DATA EXCERPT:
++++++++
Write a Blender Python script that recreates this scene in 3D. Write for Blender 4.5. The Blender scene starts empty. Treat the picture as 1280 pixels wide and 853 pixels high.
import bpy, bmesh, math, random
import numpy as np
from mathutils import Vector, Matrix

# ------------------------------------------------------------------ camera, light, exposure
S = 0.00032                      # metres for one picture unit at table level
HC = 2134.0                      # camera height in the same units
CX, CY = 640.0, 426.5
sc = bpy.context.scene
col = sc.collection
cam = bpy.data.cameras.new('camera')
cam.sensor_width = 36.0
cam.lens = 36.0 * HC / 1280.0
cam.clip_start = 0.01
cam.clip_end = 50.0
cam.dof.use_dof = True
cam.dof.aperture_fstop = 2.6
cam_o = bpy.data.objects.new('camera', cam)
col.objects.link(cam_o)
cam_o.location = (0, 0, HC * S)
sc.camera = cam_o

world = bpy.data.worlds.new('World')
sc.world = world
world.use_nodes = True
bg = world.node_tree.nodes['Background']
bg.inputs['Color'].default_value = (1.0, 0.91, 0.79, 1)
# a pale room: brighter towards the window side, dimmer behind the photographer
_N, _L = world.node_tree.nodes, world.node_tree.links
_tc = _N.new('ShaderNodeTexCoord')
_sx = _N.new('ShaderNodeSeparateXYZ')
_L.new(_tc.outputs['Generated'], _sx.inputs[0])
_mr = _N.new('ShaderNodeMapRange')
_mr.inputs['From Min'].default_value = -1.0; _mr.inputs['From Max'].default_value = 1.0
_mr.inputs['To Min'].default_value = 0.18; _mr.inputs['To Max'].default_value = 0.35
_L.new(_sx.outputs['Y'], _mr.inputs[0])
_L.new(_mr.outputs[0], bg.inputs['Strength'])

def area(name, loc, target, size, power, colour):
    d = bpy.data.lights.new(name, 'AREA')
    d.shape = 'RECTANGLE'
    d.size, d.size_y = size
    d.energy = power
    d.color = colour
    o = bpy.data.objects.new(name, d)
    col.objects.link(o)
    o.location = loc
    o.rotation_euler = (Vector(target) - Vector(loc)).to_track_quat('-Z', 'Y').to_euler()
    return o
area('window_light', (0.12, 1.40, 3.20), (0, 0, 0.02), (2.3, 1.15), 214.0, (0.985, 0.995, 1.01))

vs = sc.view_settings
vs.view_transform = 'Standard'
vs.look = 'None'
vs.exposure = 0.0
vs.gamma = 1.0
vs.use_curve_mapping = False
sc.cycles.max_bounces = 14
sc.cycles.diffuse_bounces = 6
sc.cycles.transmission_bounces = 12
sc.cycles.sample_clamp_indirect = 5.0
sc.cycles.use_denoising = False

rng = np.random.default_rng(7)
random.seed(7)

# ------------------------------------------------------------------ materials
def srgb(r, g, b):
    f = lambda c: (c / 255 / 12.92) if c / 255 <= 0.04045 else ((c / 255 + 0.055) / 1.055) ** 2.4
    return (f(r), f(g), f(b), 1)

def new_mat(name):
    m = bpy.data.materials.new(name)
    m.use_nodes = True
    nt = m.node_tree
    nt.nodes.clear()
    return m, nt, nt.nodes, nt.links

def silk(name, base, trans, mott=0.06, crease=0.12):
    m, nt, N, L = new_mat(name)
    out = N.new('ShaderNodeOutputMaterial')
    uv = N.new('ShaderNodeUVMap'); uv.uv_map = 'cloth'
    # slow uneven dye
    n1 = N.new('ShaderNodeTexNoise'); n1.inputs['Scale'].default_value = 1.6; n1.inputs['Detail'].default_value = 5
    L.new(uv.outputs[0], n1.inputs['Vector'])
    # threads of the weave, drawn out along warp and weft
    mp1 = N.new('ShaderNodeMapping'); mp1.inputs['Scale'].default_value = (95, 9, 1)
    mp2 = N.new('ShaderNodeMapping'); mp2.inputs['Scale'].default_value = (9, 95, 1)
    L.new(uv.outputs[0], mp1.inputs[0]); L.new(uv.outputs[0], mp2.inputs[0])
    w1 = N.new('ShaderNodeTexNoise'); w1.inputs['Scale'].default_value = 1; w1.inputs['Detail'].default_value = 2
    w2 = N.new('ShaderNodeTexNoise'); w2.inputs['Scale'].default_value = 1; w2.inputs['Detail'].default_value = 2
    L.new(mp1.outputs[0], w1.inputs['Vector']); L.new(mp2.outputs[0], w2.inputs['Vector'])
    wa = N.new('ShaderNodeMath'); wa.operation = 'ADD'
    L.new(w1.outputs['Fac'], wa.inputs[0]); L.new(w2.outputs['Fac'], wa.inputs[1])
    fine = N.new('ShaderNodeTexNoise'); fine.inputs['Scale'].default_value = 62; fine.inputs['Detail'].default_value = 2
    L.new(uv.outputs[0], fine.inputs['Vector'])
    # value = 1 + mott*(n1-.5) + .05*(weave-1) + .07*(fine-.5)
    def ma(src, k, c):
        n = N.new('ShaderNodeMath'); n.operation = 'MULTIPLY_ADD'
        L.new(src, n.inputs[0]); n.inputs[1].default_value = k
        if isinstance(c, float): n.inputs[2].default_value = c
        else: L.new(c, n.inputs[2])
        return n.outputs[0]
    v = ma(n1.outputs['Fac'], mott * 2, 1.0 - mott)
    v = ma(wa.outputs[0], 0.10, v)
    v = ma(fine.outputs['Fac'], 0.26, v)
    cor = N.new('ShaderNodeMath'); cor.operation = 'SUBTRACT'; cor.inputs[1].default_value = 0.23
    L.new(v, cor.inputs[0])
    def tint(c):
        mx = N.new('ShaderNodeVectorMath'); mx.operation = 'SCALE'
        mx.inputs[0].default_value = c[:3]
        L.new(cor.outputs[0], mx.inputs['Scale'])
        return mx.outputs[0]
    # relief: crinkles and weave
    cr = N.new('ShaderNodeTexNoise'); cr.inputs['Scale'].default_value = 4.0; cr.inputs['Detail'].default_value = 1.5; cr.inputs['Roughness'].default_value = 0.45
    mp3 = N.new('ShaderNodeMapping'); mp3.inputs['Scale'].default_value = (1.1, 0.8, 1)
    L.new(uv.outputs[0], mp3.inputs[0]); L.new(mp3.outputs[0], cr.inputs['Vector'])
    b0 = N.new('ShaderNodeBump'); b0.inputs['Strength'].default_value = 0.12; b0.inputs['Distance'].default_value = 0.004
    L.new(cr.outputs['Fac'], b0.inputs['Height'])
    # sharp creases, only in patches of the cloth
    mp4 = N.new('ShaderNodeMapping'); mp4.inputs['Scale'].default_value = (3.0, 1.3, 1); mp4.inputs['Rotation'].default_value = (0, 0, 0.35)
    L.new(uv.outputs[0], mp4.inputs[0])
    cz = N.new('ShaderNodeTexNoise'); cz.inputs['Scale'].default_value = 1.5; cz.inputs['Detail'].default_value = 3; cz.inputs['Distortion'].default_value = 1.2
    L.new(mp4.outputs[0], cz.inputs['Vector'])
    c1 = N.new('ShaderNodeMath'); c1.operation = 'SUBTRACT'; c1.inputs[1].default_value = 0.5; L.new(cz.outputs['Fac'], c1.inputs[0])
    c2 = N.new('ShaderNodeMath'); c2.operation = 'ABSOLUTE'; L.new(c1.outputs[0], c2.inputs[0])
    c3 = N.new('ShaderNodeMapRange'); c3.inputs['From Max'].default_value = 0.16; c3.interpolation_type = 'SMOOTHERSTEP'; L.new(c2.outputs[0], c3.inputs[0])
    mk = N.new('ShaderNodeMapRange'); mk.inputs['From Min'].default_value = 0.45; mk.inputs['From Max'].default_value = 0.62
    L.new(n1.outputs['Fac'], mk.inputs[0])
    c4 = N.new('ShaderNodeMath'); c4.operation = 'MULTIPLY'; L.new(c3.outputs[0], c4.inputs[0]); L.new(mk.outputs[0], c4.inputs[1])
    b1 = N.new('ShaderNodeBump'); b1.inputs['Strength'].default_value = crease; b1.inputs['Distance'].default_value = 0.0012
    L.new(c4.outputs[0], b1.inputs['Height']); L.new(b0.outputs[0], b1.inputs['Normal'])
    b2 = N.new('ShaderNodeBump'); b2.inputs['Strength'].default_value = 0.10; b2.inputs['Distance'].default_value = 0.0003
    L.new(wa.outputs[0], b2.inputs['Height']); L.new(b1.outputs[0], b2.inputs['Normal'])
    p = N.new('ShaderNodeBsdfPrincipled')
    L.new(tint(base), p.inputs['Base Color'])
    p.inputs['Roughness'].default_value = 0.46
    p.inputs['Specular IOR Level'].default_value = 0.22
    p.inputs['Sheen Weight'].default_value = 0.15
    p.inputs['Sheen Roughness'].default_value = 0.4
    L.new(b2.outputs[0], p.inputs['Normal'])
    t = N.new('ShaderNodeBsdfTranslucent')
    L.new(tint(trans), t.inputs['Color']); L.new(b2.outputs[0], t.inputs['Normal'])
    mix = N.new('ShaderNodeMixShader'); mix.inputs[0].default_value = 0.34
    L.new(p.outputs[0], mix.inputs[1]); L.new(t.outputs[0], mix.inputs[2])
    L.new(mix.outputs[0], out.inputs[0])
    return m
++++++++
Your answer should be exactly the lines of the data above, from the first through the line containing "sc.camera = cam_o".

Write a Blender Python script that recreates this scene in 3D. Write for Blender 4.5. The Blender scene starts empty. Treat the picture as 1280 pixels wide and 853 pixels high.
import bpy, bmesh, math, random
import numpy as np
from mathutils import Vector, Matrix

# ------------------------------------------------------------------ camera, light, exposure
S = 0.00032                      # metres for one picture unit at table level
HC = 2134.0                      # camera height in the same units
CX, CY = 640.0, 426.5
sc = bpy.context.scene
col = sc.collection
cam = bpy.data.cameras.new('camera')
cam.sensor_width = 36.0
cam.lens = 36.0 * HC / 1280.0
cam.clip_start = 0.01
cam.clip_end = 50.0
cam.dof.use_dof = True
cam.dof.aperture_fstop = 2.6
cam_o = bpy.data.objects.new('camera', cam)
col.objects.link(cam_o)
cam_o.location = (0, 0, HC * S)
sc.camera = cam_o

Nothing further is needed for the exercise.